» RAW DATA
+++

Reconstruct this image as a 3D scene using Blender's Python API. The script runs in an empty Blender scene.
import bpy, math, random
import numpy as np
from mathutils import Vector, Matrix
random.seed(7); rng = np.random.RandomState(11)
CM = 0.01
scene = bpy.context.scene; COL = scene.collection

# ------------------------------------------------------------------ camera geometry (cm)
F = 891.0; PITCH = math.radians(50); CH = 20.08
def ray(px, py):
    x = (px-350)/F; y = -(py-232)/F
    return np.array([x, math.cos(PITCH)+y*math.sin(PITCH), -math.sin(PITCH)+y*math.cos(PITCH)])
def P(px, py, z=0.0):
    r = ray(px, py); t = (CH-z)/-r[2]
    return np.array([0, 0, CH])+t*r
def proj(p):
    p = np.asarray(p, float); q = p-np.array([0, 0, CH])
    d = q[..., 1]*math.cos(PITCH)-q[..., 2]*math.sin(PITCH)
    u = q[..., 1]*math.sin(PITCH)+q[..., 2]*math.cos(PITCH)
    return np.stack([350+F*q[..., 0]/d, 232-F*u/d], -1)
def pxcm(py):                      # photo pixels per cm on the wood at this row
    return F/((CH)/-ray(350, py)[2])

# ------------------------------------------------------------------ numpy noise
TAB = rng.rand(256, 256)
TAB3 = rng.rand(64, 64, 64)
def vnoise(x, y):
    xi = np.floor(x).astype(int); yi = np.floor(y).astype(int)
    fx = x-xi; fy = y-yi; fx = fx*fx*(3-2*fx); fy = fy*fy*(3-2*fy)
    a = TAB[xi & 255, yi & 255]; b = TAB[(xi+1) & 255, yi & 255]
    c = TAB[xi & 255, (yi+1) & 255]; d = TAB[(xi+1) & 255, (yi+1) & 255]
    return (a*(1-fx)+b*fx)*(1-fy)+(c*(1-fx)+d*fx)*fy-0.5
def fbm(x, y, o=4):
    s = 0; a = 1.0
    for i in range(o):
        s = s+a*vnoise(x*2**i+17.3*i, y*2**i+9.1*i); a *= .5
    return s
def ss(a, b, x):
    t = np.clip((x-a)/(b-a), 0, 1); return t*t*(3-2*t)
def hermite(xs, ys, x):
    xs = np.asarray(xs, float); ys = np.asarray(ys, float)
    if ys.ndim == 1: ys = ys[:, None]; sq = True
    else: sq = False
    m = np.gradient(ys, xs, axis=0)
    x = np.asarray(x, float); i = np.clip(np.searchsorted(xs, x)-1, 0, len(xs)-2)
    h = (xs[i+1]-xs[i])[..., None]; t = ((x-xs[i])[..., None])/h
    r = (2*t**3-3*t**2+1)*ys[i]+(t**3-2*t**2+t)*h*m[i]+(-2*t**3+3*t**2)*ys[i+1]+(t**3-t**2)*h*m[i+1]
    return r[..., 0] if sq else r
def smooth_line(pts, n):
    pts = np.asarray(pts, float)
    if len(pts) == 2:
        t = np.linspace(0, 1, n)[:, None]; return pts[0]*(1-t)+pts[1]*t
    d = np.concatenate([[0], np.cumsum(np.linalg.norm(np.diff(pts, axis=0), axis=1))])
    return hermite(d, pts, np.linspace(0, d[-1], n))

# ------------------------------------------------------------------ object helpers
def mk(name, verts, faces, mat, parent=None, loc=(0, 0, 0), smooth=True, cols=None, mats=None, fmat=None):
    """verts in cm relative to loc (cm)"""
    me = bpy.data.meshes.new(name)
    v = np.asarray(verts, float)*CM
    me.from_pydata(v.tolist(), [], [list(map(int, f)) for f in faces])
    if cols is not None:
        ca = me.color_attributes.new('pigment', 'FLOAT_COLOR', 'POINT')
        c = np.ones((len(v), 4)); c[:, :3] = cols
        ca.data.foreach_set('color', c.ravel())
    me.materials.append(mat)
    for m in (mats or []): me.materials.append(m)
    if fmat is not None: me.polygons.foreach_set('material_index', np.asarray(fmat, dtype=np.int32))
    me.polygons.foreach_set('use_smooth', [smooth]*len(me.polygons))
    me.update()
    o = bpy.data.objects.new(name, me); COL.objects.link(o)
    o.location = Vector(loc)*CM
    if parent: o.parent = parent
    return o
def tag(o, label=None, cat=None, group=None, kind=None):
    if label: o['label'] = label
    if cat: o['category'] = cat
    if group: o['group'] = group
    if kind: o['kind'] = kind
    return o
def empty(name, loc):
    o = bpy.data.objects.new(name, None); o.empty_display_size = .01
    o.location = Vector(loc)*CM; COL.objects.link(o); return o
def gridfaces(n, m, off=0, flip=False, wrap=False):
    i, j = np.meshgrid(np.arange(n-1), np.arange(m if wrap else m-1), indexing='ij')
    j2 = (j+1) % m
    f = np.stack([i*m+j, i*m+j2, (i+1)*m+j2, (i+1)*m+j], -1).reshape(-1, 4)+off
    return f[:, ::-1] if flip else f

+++

» DO THIS
Repeat, word for word, the lines from the opening of the material through the line containing "return F/((CH)/-ray(350, py)[2])".

» RESULT OF THE TASK
Reconstruct this image as a 3D scene using Blender's Python API. The script runs in an empty Blender scene.
import bpy, math, random
import numpy as np
from mathutils import Vector, Matrix
random.seed(7); rng = np.random.RandomState(11)
CM = 0.01
scene = bpy.context.scene; COL = scene.collection

# ------------------------------------------------------------------ camera geometry (cm)
F = 891.0; PITCH = math.radians(50); CH = 20.08
def ray(px, py):
    x = (px-350)/F; y = -(py-232)/F
    return np.array([x, math.cos(PITCH)+y*math.sin(PITCH), -math.sin(PITCH)+y*math.cos(PITCH)])
def P(px, py, z=0.0):
    r = ray(px, py); t = (CH-z)/-r[2]
    return np.array([0, 0, CH])+t*r
def proj(p):
    p = np.asarray(p, float); q = p-np.array([0, 0, CH])
    d = q[..., 1]*math.cos(PITCH)-q[..., 2]*math.sin(PITCH)
    u = q[..., 1]*math.sin(PITCH)+q[..., 2]*math.cos(PITCH)
    return np.stack([350+F*q[..., 0]/d, 232-F*u/d], -1)
def pxcm(py):                      # photo pixels per cm on the wood at this row
    return F/((CH)/-ray(350, py)[2])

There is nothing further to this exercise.